1- En rhétorique et en phonétique, une apocope est l’amuïssement d’un ou plusieurs phonèmes en fin d’un mot : photo pour photographie, ciné pour cinéma (lui-même apocope de cinématographe), télé pour télévision ou téléviseur (source : wikipédia).

2- Nom masculin singulier, désignant une personne.

3- Modification rhétorique, linguistique, phonétique ou morphologique qui altère l’intégrité d’un mot par addition, suppression, substitution ou permutation d’unités (phonétiques ou morphologiques).

4- En linguistique, l’aphérèse (du grec ἀφαίρεσις aphaíresis, « ablation ») est une modification phonétique impliquant la perte d’un ou plusieurs phonèmes au début d’un mot. L’aphérèse est un métaplasme s’opposant à l’apocope.

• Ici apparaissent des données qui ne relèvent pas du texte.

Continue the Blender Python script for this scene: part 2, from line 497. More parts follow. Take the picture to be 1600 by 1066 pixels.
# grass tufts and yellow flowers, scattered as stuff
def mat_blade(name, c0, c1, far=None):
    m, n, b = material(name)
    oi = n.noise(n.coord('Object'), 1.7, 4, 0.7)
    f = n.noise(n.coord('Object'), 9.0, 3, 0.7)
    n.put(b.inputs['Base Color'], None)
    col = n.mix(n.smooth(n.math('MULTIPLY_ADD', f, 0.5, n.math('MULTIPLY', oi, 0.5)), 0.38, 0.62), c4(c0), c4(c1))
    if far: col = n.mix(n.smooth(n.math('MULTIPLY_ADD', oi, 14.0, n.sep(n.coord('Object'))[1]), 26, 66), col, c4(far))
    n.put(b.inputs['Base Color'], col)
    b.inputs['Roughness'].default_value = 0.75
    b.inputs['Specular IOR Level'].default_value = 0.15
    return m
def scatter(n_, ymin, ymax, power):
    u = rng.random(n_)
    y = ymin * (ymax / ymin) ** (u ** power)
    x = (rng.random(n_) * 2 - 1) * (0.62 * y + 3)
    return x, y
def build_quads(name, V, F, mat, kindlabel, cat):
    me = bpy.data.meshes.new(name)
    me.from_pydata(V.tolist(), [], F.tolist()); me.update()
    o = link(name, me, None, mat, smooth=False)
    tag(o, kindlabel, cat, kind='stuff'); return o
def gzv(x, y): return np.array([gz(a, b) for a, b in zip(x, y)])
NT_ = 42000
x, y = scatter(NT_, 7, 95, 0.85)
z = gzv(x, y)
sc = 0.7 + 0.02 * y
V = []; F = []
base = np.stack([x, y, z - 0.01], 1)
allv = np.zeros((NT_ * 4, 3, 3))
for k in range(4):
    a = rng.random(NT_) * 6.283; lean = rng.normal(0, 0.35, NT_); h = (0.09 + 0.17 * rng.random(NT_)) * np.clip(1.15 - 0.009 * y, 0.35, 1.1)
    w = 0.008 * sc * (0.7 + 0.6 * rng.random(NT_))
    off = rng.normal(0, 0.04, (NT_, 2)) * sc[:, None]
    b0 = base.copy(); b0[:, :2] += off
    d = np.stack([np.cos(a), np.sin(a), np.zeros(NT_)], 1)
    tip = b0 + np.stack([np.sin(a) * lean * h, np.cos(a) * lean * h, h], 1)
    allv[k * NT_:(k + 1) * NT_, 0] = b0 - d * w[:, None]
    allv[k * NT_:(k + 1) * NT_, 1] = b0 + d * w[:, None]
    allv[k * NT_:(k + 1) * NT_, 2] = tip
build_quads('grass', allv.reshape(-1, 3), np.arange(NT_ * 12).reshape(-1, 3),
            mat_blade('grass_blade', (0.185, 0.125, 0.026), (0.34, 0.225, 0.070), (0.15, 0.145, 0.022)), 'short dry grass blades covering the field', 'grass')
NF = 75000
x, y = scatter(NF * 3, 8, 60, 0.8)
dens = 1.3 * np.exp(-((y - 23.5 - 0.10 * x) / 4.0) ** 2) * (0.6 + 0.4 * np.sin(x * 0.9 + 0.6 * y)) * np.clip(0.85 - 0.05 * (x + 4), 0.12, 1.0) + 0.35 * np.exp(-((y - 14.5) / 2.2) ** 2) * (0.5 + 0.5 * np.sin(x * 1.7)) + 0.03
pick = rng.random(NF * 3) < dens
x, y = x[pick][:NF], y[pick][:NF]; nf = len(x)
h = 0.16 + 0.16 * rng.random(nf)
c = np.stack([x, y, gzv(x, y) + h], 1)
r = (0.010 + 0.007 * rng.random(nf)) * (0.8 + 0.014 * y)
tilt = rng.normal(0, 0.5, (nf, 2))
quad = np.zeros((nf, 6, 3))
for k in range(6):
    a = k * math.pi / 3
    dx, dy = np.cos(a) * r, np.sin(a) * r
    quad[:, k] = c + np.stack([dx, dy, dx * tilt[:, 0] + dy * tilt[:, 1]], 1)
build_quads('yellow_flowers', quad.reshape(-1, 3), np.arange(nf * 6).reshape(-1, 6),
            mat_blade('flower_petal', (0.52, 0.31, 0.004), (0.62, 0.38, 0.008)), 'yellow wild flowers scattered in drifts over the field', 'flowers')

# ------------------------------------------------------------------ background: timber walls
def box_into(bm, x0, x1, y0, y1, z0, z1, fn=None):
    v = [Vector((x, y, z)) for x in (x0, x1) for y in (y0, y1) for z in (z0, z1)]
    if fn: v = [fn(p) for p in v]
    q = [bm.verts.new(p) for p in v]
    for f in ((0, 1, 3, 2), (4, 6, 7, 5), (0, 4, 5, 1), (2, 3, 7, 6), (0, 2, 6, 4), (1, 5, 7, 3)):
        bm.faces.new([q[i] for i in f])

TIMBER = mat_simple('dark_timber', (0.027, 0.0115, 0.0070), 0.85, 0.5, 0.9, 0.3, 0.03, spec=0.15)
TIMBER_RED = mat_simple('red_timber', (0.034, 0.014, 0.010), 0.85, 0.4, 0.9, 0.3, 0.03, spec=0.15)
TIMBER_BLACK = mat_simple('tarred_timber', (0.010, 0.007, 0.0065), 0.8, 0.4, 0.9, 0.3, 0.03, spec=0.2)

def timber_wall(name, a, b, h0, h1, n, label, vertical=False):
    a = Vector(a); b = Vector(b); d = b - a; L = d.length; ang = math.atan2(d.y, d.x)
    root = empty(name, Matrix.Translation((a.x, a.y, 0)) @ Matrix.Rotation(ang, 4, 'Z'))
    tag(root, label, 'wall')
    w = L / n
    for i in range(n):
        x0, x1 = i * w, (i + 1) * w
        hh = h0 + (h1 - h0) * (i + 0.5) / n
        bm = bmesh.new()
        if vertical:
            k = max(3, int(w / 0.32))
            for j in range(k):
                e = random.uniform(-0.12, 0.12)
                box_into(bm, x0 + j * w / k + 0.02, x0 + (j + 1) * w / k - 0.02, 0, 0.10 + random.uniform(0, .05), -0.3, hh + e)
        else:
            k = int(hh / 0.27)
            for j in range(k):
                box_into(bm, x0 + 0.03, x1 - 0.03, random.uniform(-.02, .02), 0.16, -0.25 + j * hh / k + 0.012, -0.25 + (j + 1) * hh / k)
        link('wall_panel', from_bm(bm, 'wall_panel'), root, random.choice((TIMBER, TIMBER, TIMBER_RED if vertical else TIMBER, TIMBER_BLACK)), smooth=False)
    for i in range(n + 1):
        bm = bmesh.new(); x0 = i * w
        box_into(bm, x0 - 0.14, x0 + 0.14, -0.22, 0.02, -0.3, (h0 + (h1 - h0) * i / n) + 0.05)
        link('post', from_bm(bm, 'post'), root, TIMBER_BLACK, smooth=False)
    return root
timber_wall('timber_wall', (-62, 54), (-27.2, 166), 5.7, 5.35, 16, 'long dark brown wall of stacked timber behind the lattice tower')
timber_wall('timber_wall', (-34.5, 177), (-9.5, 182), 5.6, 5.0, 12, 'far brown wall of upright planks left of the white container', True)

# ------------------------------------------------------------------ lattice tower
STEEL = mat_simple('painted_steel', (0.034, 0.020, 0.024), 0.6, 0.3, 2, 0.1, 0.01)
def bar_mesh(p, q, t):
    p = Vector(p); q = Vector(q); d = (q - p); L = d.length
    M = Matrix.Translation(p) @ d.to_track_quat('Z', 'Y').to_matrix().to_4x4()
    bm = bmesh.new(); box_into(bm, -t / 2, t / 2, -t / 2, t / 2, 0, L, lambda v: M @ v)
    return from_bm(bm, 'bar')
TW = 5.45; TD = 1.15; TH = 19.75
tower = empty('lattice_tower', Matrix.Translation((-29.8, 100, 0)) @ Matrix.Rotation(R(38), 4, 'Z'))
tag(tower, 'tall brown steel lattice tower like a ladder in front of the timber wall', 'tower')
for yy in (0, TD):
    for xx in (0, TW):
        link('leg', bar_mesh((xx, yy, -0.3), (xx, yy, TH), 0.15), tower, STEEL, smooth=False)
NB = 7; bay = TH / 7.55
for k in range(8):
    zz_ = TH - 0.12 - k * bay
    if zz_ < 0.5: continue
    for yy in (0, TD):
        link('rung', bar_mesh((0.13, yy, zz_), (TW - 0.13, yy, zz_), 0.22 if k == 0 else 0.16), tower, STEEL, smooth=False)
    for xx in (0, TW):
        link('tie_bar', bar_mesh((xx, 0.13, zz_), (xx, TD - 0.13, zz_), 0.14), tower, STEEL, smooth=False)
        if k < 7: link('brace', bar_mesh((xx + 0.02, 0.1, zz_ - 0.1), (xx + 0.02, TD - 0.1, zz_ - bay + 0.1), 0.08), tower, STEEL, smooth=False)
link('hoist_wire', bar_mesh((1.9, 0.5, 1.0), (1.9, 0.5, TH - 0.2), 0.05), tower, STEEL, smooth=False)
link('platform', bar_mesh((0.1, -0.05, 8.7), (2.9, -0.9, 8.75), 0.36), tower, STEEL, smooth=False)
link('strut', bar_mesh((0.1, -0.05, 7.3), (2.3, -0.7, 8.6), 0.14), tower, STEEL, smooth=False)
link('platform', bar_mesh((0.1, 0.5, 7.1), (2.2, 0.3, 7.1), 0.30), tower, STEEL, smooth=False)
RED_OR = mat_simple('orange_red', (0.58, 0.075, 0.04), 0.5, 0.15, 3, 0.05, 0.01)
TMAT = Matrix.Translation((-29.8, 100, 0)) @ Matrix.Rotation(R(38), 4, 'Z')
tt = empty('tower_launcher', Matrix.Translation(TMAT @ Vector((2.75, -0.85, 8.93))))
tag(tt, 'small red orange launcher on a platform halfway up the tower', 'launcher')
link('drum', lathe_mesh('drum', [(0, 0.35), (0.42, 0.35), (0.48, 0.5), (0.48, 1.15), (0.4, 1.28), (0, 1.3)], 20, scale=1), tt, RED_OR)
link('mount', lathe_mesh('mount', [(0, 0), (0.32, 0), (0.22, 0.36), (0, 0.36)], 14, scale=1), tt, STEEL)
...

5- Structure linguistique et sémantique, basique, d’un terme.

6- Utilisation de mots obscènes, dits gros, atteignant les choses avec brutalité et sans détours, par opposition à l’euphémie, art du parler elliptique qui garde constamment le souci de ne pas heurter la plus fine sensibilité.

7– Europe et islam : histoire d’un malentendu, éditions Points, p 119.